Teaching Kids About Money Starts With a Real Account
There’s a certain moment every parent recognizes: your child receives birthday money, holds the bills with wide eyes, and asks, “Where should I keep this?” That moment is a perfect opening. Opening a bank account for a minor is one of the most practical financial lessons you can give a child, and it’s simpler than most parents expect.
Whether your kid is seven or seventeen, having their own account builds habits that stick. Saving becomes real. Spending becomes deliberate. And the abstract idea of “managing money” turns into something they can actually see and touch.
What Type of Account Do Minors Need?
Most banks offer what’s called a custodial account or a joint account for minors. Since children under 18 can’t legally sign binding contracts on their own, a parent or legal guardian must be listed as a co-owner on the account.
A custodial account (sometimes called a UTMA or UGMA account) technically transfers ownership to the child when they reach adulthood. A joint account, on the other hand, keeps both the parent and child as equal account holders indefinitely. For everyday savings and spending purposes, a standard joint checking or savings account is usually the easiest route.
Some banks also offer student accounts specifically designed for teens, which often come with no monthly fees, no minimum balance requirements, and simple mobile banking tools.
What You’ll Need to Get Started
The documentation required is straightforward. Before heading to a branch or starting an online application, gather the following:
- The child’s birth certificate or passport (as proof of age and identity)
- The parent or guardian’s government-issued photo ID
- The child’s Social Security Number (SSN) or Individual Taxpayer Identification Number (ITIN)
- Proof of address (a utility bill or bank statement in the parent’s name usually works)
- An initial deposit, if the bank requires one (many accounts start with as little as $1 to $25)

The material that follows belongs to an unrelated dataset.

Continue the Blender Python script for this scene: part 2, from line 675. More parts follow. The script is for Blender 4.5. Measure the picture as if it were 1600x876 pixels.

If you’re applying online, most banks will let you upload scanned copies of these documents. In-person visits are still common for minor accounts, since some institutions require the child to be physically present to sign any forms they’re able to.
Choosing the Right Bank
Big Banks vs. Credit Unions
Large national banks like Chase, Bank of America, or Wells Fargo all offer accounts for minors and come with the convenience of wide ATM networks and robust apps. Credit unions, meanwhile, tend to offer lower fees and a more personal experience. If your family already has an account somewhere, starting there often makes the process faster.
Online-Only Options
A few fintech companies have built products specifically with young users in mind. Greenlight and Step are two popular examples: they offer debit cards for kids, parental controls, spending notifications, and built-in savings tools. These aren’t traditional bank accounts, but they serve a similar purpose and can be especially engaging for tech-savvy teens.
After the Account Is Open
The account itself is just the beginning. The real value comes from how you use it as a teaching tool. Set a small savings goal together, maybe for a video game or a pair of sneakers, and let your child watch the balance grow. Show them how to read a bank statement. Talk about the difference between a checking account (for spending) and a savings account (for holding onto money longer).
As your child gets older, gradually give them more control. A teenager who has managed their own account for a few years arrives at adulthood with something most of their peers don’t have: real experience making financial decisions.
Opening that first account takes less than an hour. The habits it builds can last a lifetime.